_Information provided_
━━━━

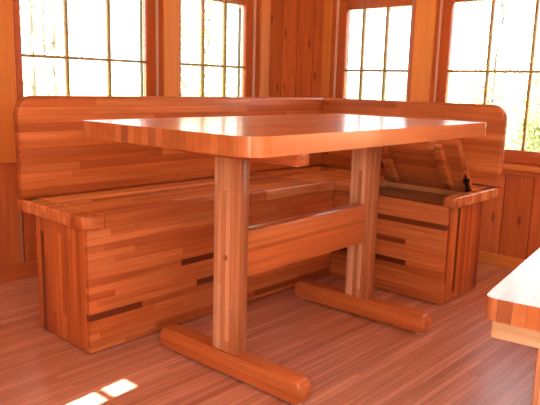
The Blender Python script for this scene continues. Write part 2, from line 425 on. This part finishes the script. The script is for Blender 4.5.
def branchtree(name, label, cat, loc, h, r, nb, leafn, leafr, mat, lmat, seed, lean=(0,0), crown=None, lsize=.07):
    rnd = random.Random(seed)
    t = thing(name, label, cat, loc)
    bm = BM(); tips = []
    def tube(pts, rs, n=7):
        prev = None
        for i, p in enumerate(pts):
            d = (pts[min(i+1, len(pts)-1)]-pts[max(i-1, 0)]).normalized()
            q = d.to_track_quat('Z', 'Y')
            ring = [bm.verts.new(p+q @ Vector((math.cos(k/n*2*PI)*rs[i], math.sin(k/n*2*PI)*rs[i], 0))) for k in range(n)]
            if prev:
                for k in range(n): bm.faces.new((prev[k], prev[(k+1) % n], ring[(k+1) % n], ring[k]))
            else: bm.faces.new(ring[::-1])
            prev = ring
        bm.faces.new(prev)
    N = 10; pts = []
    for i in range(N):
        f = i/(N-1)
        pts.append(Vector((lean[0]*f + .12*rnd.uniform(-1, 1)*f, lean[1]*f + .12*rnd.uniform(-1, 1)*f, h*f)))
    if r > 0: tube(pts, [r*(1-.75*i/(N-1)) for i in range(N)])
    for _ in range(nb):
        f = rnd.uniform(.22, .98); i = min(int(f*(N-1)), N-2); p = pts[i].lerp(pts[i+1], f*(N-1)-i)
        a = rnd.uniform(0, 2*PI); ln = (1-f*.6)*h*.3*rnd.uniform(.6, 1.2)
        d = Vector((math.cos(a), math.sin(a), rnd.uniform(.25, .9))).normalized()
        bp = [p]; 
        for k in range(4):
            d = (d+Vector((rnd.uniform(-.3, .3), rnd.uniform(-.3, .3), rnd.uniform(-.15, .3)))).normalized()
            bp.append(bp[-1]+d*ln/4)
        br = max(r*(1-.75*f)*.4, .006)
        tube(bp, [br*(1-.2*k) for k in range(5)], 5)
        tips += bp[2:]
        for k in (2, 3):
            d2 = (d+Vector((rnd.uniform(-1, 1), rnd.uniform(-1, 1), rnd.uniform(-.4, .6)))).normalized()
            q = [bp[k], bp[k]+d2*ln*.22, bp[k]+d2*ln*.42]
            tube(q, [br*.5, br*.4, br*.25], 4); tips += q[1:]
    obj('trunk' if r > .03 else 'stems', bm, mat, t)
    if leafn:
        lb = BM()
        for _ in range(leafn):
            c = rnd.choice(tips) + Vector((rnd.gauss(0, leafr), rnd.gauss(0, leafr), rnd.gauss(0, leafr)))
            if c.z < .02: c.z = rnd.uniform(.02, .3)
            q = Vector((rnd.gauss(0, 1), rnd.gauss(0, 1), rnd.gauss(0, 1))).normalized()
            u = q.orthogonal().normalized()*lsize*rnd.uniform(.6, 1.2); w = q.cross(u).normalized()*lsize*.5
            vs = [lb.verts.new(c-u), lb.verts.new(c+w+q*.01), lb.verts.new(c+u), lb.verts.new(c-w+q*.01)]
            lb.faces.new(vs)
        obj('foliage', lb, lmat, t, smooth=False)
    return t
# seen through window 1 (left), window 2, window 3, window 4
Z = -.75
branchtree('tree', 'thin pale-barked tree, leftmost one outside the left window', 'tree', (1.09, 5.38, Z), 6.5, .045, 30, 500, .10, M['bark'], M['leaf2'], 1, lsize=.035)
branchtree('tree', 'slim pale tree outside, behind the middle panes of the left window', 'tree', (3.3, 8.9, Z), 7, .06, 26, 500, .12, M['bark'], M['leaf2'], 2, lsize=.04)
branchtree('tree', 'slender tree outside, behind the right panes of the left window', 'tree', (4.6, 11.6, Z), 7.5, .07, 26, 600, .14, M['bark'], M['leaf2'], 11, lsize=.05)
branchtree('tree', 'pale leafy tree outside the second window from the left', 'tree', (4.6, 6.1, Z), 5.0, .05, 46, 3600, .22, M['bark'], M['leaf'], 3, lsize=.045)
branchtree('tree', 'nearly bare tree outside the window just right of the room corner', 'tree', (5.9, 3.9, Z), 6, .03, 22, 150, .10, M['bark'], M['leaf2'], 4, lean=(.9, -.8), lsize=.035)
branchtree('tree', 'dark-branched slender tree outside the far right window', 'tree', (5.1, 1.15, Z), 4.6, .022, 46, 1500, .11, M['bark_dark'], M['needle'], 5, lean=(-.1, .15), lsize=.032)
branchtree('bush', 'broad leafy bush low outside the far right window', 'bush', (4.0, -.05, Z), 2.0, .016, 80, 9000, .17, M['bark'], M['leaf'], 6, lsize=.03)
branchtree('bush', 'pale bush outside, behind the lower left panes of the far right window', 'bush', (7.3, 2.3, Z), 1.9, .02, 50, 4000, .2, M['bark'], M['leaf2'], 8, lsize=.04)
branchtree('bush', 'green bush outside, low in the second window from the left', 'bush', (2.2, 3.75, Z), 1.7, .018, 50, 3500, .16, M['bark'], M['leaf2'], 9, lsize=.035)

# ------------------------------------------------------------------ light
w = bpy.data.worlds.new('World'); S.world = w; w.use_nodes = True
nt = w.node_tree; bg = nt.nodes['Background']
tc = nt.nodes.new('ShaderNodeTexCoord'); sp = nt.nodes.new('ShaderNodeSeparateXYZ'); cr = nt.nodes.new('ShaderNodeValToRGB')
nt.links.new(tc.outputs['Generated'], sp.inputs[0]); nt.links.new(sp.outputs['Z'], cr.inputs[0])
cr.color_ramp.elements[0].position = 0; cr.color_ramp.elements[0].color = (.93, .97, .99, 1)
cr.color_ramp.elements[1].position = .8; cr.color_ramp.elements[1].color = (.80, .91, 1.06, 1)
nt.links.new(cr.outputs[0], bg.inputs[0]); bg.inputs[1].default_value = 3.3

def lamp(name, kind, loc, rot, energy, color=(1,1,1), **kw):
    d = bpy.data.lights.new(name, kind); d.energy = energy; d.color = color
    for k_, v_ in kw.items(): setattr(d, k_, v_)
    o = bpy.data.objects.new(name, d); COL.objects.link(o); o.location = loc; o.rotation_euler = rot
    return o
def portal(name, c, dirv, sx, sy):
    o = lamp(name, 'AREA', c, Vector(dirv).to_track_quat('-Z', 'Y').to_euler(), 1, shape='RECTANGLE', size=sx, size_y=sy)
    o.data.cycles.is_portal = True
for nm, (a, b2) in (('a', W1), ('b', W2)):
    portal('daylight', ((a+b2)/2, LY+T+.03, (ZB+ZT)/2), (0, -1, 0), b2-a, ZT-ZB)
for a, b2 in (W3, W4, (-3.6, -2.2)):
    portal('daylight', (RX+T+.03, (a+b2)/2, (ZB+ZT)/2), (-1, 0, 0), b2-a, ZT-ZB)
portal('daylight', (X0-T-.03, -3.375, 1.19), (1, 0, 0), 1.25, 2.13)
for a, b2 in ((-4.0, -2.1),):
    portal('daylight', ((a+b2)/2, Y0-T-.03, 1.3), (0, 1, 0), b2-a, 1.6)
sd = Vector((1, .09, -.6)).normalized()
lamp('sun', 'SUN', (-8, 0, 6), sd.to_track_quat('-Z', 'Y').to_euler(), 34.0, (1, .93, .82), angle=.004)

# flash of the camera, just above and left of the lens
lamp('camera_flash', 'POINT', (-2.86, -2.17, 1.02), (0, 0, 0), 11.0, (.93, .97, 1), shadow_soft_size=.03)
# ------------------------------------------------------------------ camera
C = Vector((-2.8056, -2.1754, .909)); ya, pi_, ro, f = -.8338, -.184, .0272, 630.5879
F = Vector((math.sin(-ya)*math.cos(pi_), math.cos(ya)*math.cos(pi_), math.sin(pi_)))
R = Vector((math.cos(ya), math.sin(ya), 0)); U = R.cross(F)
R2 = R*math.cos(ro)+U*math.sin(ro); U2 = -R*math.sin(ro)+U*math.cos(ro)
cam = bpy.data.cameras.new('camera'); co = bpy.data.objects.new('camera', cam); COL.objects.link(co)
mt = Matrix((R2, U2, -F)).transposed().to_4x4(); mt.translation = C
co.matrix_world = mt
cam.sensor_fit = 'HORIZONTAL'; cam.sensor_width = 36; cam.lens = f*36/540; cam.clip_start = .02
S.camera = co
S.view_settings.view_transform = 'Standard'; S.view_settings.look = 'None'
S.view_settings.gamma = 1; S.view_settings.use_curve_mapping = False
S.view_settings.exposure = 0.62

━━━━

Reply with nothing but the number of lines that contain the word "from".

_Exercise answer_
3